(Data to use):
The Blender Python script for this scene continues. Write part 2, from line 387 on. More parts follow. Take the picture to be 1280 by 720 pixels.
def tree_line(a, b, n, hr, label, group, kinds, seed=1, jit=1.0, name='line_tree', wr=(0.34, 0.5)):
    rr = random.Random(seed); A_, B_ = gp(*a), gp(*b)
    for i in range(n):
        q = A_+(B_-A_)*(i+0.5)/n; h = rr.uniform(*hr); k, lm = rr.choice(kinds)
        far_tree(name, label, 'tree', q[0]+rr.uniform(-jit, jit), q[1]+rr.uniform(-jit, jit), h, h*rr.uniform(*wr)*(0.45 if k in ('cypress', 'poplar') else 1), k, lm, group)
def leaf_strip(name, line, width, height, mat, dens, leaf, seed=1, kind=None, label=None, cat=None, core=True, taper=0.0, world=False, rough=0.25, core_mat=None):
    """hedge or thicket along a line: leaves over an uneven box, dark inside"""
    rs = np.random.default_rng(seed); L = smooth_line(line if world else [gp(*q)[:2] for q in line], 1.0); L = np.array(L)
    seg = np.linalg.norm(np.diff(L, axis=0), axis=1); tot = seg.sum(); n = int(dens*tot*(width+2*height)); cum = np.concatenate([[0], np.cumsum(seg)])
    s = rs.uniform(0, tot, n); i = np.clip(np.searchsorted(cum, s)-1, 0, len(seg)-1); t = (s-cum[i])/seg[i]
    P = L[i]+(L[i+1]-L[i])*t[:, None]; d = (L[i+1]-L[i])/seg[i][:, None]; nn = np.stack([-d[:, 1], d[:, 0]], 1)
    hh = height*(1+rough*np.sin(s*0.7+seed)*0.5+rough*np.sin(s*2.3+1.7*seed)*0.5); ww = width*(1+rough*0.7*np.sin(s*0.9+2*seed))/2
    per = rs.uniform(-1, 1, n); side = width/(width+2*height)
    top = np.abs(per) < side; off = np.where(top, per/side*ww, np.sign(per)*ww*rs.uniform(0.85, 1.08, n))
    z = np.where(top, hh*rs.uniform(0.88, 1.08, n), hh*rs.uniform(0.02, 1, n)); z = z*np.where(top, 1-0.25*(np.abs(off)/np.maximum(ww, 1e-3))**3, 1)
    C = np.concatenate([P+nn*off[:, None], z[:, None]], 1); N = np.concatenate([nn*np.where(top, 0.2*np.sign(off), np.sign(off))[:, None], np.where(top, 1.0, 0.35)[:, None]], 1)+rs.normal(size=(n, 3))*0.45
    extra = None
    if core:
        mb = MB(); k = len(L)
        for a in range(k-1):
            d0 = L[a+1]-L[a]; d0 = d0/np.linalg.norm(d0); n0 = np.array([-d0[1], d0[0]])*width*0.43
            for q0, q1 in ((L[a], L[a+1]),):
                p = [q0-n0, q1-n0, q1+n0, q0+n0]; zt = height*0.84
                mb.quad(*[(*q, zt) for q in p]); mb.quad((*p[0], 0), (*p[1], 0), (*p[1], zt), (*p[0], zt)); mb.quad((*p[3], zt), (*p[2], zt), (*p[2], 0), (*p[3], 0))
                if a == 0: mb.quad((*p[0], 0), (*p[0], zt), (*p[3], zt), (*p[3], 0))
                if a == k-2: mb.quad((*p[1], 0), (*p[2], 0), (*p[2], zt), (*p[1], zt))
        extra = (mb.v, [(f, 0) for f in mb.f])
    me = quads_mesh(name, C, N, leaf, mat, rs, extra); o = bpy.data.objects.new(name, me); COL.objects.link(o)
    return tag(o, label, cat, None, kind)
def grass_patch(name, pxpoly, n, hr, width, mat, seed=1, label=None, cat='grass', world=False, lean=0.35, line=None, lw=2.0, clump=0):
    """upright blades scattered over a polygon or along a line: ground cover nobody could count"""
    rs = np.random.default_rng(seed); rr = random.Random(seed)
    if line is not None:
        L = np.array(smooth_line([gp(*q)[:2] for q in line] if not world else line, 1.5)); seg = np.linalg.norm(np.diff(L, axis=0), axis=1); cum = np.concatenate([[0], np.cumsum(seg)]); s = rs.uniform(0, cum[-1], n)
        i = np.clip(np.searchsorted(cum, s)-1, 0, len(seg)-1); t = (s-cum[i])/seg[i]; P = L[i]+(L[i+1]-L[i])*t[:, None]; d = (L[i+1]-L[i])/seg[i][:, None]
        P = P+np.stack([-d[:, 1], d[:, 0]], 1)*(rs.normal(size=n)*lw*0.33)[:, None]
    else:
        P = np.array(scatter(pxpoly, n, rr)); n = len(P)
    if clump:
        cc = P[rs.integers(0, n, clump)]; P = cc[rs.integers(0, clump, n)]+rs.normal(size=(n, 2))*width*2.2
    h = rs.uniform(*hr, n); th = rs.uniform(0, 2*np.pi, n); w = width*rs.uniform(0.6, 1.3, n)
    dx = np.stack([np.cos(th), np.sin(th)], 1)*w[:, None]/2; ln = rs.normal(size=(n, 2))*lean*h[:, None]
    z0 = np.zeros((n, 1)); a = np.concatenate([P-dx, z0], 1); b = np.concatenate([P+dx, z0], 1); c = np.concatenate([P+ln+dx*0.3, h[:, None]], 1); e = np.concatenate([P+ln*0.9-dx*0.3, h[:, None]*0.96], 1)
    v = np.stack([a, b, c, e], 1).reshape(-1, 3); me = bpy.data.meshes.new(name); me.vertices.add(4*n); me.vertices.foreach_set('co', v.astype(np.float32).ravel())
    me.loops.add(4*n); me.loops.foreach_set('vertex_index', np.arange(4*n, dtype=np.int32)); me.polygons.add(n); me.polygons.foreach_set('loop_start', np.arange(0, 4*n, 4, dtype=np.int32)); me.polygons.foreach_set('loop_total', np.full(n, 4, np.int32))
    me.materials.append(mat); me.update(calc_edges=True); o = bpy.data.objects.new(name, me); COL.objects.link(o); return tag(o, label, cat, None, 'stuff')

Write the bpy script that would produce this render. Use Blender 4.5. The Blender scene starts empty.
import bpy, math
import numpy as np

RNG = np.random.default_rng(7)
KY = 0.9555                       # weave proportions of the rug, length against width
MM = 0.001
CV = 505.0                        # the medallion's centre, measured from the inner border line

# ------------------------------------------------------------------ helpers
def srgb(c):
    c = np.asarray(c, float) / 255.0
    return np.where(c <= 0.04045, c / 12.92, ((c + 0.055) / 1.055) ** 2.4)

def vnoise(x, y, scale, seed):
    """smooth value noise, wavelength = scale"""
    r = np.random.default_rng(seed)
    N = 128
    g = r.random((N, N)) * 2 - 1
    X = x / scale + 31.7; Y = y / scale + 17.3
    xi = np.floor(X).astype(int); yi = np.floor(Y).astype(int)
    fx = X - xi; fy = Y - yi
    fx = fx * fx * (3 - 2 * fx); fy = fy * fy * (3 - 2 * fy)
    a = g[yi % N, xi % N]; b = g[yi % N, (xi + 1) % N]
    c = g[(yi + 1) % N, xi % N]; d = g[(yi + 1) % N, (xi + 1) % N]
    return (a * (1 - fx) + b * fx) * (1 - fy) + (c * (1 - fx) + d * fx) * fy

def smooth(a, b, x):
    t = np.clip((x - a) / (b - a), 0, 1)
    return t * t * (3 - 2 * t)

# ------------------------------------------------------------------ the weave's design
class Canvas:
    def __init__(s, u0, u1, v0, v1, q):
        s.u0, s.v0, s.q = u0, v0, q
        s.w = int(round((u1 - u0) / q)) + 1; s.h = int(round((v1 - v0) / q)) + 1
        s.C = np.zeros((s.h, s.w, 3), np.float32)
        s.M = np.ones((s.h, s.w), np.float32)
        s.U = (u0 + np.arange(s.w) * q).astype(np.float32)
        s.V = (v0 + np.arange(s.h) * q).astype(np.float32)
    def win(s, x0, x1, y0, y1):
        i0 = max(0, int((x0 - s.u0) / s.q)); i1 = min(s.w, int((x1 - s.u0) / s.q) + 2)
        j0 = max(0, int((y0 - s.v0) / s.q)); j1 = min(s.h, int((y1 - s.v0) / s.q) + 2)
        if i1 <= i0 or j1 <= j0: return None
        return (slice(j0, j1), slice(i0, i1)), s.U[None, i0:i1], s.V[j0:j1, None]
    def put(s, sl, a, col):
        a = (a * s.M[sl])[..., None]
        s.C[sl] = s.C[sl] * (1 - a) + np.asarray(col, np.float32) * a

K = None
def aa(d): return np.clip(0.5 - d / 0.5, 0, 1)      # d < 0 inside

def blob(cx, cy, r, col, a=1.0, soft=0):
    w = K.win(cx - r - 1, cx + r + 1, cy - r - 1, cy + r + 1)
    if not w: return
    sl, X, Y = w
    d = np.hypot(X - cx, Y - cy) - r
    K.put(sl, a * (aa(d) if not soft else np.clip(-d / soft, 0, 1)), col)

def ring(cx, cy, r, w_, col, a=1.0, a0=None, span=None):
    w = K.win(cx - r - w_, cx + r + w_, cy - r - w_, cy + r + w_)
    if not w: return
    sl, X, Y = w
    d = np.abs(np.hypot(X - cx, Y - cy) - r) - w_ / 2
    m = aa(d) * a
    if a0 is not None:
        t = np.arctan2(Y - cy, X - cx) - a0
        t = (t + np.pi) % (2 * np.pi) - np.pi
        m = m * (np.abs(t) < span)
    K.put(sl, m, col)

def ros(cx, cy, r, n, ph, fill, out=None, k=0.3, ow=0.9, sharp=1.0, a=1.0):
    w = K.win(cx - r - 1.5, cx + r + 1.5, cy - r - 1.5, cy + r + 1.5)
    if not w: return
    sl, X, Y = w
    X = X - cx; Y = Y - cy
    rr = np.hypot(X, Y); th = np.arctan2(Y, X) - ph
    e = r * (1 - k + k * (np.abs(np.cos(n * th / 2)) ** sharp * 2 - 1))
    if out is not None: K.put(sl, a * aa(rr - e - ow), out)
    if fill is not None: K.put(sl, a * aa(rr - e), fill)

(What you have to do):
The first line to be transcribed is the one containing "Write the bpy", and the last is the one containing "return np.where(c <= 0.04045, c". Transcribe exactly those lines and nothing else.

(Written answer):
Write the bpy script that would produce this render. Use Blender 4.5. The Blender scene starts empty.
import bpy, math
import numpy as np

RNG = np.random.default_rng(7)
KY = 0.9555                       # weave proportions of the rug, length against width
MM = 0.001
CV = 505.0                        # the medallion's centre, measured from the inner border line

# ------------------------------------------------------------------ helpers
def srgb(c):
    c = np.asarray(c, float) / 255.0
    return np.where(c <= 0.04045, c / 12.92, ((c + 0.055) / 1.055) ** 2.4)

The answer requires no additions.